### Written exercise
Look through the records below and collect all lines that hold the string "Blender".

## begin Dataset extract

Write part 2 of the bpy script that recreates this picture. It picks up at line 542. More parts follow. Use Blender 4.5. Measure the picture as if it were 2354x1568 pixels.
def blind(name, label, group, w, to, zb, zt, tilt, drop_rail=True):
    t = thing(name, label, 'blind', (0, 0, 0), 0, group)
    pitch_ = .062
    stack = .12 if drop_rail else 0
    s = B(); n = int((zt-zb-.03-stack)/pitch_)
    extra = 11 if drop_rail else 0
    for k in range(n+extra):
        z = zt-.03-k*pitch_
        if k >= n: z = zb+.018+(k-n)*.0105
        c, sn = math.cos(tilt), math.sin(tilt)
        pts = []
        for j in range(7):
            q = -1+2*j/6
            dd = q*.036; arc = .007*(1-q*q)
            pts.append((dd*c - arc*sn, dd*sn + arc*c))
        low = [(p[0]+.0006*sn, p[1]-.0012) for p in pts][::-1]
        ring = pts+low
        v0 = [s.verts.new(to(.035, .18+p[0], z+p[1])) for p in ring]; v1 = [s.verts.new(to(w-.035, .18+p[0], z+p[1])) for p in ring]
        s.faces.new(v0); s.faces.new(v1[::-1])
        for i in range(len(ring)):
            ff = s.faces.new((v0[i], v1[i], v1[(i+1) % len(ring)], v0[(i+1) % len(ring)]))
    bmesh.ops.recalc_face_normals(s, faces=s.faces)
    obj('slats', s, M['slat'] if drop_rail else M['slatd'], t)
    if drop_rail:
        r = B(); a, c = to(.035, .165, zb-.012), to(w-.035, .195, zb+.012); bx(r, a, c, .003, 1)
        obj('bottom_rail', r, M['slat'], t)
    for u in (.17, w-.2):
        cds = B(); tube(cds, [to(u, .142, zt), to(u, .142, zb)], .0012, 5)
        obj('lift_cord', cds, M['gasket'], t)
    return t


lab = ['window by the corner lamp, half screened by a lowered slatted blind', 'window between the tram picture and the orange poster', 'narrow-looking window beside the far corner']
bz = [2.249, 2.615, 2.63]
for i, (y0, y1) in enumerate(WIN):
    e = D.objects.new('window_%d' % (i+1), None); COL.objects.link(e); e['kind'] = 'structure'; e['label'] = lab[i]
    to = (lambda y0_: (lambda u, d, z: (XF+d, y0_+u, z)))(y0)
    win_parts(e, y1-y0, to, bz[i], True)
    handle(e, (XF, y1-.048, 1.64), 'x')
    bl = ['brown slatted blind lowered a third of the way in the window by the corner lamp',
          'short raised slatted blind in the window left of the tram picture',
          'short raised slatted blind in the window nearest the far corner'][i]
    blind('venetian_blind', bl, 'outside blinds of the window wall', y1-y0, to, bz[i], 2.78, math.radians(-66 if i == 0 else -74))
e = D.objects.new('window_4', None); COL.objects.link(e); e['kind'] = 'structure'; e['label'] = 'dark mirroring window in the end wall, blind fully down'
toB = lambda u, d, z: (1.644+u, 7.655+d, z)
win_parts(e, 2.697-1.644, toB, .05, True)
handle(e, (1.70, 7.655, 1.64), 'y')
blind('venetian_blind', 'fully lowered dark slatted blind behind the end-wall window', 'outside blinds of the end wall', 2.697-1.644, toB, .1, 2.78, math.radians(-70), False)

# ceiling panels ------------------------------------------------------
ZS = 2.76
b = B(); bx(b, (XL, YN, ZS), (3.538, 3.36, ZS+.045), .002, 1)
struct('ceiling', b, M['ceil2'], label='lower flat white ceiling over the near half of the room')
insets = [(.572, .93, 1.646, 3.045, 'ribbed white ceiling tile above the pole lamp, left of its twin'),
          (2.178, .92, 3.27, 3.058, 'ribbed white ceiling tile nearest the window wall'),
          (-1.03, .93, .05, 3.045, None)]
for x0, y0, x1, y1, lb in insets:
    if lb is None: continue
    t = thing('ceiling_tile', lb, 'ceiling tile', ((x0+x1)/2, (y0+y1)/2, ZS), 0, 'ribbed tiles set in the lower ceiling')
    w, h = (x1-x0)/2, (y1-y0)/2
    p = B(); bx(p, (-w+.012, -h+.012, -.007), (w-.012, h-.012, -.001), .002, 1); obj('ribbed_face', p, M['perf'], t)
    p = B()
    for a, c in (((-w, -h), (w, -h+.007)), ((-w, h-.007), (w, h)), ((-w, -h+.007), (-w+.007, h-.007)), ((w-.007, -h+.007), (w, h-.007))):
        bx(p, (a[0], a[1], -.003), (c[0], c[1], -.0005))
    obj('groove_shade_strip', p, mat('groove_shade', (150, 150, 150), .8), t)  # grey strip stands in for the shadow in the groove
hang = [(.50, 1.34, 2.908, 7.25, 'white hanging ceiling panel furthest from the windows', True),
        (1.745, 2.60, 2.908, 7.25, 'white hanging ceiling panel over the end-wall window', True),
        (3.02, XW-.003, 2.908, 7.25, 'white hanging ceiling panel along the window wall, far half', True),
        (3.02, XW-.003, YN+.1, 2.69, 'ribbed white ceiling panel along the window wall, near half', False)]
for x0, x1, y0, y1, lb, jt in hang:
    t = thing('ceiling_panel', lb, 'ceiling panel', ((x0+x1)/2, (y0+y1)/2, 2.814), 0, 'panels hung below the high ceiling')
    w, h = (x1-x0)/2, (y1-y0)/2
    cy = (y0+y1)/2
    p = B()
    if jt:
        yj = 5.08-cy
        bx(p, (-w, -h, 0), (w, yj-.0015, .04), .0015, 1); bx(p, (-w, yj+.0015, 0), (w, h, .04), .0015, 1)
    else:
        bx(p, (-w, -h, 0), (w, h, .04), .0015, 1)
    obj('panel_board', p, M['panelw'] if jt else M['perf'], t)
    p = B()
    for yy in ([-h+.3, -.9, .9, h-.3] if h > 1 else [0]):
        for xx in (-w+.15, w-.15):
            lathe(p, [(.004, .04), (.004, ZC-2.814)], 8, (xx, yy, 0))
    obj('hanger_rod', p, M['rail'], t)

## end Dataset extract
## begin Dataset extract

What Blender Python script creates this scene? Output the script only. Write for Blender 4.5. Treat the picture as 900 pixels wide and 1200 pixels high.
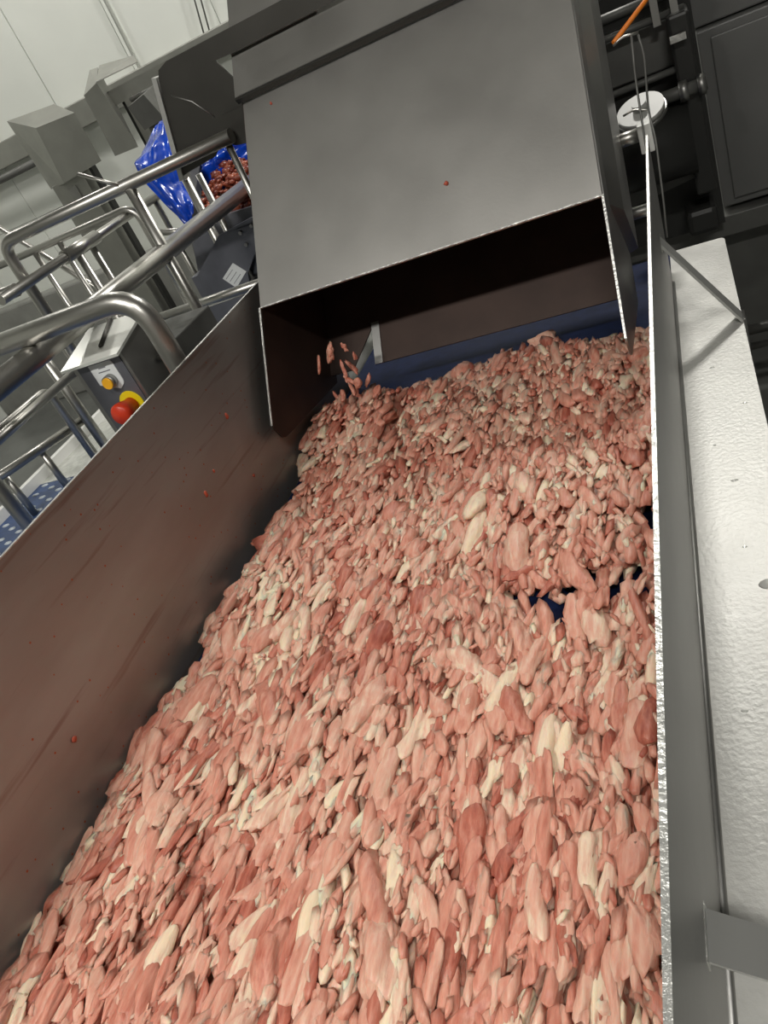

## end Dataset extract

### Finished exercise
Write part 2 of the bpy script that recreates this picture. It picks up at line 542. More parts follow. Use Blender 4.5. Measure the picture as if it were 2354x1568 pixels.
What Blender Python script creates this scene? Output the script only. Write for Blender 4.5. Treat the picture as 900 pixels wide and 1200 pixels high.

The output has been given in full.